## Recorded information

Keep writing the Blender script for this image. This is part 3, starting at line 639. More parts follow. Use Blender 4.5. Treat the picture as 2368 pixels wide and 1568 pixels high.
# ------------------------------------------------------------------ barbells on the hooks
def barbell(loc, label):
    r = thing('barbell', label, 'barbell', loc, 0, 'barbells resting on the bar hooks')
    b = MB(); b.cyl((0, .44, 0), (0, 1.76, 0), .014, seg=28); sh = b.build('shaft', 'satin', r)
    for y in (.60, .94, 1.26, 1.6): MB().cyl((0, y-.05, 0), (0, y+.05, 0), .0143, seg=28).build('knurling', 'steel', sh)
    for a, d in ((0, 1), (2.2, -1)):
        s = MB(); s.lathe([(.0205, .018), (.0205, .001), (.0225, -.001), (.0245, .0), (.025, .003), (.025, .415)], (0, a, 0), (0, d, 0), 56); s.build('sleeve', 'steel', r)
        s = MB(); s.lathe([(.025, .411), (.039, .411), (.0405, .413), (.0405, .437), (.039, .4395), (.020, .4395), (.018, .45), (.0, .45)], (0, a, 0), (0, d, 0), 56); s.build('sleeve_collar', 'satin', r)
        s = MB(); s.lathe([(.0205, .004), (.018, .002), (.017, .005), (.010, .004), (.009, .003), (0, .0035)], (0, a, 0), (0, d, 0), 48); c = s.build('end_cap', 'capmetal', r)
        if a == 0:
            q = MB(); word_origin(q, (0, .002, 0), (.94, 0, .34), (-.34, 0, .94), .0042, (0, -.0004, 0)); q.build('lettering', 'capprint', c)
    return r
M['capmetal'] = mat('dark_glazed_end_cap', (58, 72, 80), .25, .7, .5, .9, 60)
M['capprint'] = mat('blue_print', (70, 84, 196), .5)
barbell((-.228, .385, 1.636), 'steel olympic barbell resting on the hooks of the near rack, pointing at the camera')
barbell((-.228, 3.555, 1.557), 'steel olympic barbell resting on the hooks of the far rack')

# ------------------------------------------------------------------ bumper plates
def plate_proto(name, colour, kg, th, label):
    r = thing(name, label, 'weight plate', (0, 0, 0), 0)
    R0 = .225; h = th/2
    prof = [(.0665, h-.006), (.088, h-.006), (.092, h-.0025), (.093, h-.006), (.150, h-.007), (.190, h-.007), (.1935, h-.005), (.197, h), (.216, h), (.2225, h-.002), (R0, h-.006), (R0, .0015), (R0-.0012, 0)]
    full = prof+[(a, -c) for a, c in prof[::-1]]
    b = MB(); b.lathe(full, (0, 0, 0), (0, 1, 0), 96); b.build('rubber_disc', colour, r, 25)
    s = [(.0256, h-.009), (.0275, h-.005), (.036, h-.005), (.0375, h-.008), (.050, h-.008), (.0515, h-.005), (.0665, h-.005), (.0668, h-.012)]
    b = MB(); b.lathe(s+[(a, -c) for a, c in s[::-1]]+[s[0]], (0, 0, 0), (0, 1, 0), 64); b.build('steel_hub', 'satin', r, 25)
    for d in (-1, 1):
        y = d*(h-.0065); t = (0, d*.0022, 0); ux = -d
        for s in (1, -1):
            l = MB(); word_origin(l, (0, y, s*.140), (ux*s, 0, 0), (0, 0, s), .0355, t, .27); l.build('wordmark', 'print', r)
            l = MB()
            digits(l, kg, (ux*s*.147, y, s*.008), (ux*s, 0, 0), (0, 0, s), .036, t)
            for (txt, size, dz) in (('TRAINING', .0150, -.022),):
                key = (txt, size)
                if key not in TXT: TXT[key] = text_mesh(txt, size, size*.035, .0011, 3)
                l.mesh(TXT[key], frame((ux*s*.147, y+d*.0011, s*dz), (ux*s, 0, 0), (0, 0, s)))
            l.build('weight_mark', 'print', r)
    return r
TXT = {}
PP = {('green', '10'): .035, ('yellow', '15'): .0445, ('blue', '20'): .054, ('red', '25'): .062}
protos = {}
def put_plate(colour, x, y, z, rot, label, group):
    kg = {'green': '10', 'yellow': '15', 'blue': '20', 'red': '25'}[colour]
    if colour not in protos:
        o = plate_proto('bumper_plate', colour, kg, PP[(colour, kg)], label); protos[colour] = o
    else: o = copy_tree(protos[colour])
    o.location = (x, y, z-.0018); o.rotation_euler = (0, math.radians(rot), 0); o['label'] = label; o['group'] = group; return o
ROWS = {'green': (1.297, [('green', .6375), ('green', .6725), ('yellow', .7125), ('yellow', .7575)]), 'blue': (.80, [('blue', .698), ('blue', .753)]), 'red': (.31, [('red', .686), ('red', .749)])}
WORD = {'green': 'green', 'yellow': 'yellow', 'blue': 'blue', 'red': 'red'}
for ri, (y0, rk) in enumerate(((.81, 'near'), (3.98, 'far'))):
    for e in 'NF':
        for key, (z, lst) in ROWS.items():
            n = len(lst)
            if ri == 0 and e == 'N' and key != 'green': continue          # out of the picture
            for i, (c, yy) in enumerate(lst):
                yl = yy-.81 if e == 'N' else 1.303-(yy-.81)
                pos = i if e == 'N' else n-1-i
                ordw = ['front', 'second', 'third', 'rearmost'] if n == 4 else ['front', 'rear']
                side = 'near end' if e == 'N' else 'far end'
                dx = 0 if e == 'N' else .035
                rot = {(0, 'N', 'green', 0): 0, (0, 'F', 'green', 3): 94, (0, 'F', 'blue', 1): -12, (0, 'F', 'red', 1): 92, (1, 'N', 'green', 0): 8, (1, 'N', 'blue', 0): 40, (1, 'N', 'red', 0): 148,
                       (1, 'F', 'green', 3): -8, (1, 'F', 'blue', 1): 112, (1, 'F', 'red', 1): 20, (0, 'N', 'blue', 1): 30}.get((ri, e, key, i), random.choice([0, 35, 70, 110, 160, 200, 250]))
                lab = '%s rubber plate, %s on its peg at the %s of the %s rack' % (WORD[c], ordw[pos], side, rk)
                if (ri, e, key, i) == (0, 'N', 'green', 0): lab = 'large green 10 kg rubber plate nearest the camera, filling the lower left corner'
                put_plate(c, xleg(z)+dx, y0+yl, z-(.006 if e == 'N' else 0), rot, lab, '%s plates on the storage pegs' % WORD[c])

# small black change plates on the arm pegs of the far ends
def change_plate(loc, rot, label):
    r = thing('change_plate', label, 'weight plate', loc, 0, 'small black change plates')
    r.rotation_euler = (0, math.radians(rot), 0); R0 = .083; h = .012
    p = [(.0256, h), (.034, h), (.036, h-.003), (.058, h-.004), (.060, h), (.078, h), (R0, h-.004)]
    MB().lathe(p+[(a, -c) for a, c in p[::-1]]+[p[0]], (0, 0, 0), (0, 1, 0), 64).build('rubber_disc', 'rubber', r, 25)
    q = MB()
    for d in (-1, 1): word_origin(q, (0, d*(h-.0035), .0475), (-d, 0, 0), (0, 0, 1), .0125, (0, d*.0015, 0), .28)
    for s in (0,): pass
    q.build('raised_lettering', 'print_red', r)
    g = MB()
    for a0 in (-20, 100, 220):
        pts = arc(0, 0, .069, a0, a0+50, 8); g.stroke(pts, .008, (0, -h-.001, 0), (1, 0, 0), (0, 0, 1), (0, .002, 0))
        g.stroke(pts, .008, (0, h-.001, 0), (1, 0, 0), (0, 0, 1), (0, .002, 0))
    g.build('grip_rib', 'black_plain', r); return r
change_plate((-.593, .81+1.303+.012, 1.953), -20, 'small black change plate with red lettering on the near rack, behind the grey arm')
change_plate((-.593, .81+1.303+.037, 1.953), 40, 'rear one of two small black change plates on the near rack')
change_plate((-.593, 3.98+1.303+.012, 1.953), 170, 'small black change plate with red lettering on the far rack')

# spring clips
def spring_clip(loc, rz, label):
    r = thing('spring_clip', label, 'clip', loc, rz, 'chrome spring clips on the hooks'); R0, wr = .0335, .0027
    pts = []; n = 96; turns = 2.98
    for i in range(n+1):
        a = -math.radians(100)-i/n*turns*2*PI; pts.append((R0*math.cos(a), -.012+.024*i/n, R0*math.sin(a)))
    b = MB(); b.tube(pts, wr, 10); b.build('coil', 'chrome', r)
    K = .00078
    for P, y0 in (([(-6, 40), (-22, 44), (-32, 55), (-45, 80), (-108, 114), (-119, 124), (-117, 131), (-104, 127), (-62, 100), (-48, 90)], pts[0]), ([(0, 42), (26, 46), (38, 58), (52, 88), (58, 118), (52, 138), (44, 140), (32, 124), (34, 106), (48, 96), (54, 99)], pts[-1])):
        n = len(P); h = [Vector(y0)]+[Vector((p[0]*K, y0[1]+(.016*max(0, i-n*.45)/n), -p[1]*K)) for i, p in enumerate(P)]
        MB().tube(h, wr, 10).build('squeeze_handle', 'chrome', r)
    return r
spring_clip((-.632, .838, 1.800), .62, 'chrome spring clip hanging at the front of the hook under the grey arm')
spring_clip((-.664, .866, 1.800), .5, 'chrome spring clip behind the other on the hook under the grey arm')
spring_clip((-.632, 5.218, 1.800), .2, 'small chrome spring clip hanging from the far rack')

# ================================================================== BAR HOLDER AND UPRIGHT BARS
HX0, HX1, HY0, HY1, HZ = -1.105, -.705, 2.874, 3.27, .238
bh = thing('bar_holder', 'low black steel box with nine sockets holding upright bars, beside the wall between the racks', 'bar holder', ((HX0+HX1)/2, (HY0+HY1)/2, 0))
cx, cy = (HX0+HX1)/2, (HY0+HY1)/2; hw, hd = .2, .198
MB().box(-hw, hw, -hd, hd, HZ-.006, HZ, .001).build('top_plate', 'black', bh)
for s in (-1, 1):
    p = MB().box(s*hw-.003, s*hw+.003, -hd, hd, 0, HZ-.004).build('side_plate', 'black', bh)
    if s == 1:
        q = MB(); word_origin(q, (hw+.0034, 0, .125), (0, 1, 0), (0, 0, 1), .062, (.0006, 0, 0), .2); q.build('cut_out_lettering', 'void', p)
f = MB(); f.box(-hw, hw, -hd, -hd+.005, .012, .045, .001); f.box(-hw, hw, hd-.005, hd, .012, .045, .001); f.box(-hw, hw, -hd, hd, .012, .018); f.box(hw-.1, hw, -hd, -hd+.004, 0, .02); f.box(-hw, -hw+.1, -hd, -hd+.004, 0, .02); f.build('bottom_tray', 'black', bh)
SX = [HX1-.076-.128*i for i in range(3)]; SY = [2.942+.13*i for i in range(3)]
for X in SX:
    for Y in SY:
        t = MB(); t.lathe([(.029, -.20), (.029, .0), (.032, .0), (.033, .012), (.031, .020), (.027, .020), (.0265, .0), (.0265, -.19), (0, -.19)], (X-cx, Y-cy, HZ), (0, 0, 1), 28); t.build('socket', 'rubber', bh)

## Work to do
Find the word "picture" in the data and copy out each line where it turns up.

## Answer to the problem
Keep writing the Blender script for this image. This is part 3, starting at line 639. More parts follow. Use Blender 4.5. Treat the picture as 2368 pixels wide and 1568 pixels high.
            if ri == 0 and e == 'N' and key != 'green': continue          # out of the picture